━━━ DATA SHOWN

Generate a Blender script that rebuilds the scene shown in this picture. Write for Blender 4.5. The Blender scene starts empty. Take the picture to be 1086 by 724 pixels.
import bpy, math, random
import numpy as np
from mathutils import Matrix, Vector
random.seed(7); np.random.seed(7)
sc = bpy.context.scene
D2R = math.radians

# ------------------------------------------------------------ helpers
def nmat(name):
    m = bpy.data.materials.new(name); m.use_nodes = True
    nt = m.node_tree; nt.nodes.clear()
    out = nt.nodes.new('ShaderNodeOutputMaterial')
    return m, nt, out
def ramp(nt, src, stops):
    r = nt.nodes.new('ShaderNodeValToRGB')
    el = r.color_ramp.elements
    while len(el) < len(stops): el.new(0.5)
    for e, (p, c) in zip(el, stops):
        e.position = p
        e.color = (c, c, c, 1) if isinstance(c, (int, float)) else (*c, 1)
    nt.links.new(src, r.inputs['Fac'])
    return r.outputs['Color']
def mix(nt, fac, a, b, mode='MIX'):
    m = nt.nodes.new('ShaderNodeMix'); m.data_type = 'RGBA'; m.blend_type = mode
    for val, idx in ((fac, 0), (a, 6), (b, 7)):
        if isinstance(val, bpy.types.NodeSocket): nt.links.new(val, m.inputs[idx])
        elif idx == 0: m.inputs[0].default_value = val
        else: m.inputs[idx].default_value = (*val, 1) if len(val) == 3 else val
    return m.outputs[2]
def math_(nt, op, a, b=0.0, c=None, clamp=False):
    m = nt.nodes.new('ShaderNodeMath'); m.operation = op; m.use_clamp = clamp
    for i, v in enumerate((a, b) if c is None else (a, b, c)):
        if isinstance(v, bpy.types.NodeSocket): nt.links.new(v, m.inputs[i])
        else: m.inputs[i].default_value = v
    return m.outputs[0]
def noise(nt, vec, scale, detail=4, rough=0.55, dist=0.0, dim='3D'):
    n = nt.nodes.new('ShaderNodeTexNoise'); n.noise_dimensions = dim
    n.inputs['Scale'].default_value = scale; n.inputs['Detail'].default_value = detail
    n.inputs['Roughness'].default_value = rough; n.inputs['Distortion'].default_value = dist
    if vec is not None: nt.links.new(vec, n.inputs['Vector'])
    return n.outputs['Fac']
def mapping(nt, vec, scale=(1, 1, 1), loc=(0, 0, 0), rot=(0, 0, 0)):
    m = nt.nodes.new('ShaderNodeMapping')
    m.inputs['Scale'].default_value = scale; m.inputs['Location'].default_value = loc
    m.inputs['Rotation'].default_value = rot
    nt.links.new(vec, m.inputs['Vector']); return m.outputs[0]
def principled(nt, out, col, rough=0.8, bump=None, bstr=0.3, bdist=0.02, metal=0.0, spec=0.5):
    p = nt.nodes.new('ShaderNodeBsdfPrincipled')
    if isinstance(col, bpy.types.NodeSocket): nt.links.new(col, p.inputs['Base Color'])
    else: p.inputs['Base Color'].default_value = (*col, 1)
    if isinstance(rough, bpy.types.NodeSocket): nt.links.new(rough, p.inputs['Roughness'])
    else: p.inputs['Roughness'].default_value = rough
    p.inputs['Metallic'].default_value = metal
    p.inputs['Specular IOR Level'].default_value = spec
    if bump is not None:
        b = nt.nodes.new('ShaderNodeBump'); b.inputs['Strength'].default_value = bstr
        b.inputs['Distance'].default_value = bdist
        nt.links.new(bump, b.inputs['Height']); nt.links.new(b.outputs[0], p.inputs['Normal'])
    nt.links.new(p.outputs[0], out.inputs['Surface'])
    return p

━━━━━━

◆ EXERCISE GOAL ◆
Search the lines above for the string "scene" and copy each line that has it.

◆ THE SOLUTION ◆
Generate a Blender script that rebuilds the scene shown in this picture. Write for Blender 4.5. The Blender scene starts empty. Take the picture to be 1086 by 724 pixels.
sc = bpy.context.scene